**Task inputs**
========

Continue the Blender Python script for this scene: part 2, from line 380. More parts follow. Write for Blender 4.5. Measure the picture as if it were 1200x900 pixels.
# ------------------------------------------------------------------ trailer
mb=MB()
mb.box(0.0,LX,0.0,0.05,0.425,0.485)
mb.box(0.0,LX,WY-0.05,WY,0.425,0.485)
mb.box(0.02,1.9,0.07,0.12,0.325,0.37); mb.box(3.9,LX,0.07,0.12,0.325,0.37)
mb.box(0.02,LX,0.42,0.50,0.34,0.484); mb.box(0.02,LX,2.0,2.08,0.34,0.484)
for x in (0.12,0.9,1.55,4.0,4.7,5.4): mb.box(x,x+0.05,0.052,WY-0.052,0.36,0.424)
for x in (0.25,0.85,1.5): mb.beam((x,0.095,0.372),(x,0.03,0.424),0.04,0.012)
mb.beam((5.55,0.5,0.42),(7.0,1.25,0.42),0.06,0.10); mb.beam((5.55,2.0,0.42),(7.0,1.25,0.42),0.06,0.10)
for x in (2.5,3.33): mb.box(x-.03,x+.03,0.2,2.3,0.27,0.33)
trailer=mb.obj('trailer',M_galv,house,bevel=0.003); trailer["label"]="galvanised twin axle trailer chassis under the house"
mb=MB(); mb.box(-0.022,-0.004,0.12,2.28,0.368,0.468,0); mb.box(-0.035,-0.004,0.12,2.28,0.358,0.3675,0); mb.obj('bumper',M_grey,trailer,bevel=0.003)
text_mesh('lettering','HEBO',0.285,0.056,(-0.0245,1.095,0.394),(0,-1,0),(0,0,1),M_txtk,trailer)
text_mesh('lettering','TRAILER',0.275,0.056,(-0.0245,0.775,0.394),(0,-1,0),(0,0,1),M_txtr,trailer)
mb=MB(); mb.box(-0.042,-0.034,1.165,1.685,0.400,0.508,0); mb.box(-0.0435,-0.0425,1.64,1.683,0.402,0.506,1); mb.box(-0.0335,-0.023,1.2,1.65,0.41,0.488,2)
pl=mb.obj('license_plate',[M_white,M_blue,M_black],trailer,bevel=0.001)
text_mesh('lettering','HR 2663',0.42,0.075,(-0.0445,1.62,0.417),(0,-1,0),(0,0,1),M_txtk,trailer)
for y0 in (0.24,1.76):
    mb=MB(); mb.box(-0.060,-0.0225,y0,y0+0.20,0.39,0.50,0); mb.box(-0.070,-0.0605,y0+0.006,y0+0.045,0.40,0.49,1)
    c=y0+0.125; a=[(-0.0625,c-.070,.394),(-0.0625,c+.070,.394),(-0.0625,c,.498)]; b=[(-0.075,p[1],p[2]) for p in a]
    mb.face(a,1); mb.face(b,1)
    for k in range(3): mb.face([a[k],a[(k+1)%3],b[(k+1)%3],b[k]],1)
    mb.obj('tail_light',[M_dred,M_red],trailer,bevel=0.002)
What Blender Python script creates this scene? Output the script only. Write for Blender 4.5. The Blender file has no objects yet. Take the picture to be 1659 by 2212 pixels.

========

Ascertain the number of lines in the entries that include the word "pixels", and report only that number.

2